Connecting the Convective Mach Number to Full-scale Supersonic Jet Noise Directivity

Abstract

This paper describes investigations into convective Mach number and its relationship to maximum radiation angle for an installed afterburner-capable military jet engine. The convective Mach number describes the velocity of coherent structures in the turbulent mixing layer of a jet. For supersonic jets, this parameter should be useful in predicting the maximum noise radiation angle. However, of the several definitions of the convective Mach number, none have been successful in predicting the peak radiation angle of all jets. In this paper, physicsbased and empirically derived convective Mach numbers are calculated from data collected from a T-7A-installed GE F404 engine and are compared against measured maximum noise directivity angles. Of the physics-based definitions, the T-7A data how the convective Mach number associated with Oertel’s first family of instability waves predicts the maximum radiation angle within 6° over a range of engine conditions.
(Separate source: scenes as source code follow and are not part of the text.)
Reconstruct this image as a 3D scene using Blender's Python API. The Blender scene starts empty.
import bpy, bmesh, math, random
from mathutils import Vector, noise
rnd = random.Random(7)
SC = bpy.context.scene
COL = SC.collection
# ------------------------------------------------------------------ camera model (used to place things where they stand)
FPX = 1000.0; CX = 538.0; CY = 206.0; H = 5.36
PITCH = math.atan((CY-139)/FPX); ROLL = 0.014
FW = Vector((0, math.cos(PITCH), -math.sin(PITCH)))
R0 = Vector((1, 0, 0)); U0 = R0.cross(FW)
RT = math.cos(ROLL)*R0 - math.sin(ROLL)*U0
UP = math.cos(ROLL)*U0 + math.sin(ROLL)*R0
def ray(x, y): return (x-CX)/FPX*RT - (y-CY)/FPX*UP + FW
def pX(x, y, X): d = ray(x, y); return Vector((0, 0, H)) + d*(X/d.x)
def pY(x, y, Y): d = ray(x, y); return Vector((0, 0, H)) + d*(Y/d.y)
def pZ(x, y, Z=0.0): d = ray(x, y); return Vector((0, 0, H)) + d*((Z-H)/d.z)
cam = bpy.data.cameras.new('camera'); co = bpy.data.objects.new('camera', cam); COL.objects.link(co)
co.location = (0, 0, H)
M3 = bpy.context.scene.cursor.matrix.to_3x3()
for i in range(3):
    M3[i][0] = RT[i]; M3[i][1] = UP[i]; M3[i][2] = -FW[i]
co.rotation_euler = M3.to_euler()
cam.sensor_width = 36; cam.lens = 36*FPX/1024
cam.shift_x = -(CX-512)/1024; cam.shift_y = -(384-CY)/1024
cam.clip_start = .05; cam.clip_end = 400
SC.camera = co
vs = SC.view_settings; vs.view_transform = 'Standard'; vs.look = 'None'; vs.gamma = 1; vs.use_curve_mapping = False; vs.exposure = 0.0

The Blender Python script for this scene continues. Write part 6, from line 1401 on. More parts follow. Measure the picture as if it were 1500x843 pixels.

Additionally, the so-called “Oertel convective Mach number,” which has successfully predicted peak directivity angles in rocket noise studies, is a relatively poor predictor of the T-7A maximum directivity angle. An empirical formulation of the convective Mach number suggests that, for the T-7A, the “convective velocity” of coherent structures in the shear layer is about 60% of the fullyexpanded centerline velocity for supersonic engine conditions. Evaluating this empirical definition of the convective Mach number using data from other jet noise studies shows that the acoustic Mach number appears to be the best predictor of the convective velocity. Finally, a frequency-dependent study of the convective Mach number at afterburner shows the peak directivity angle is roughly constant at low and high frequencies, while the frequencies associated with the transition from the potential core to the supersonic core show the greatest change in directivity.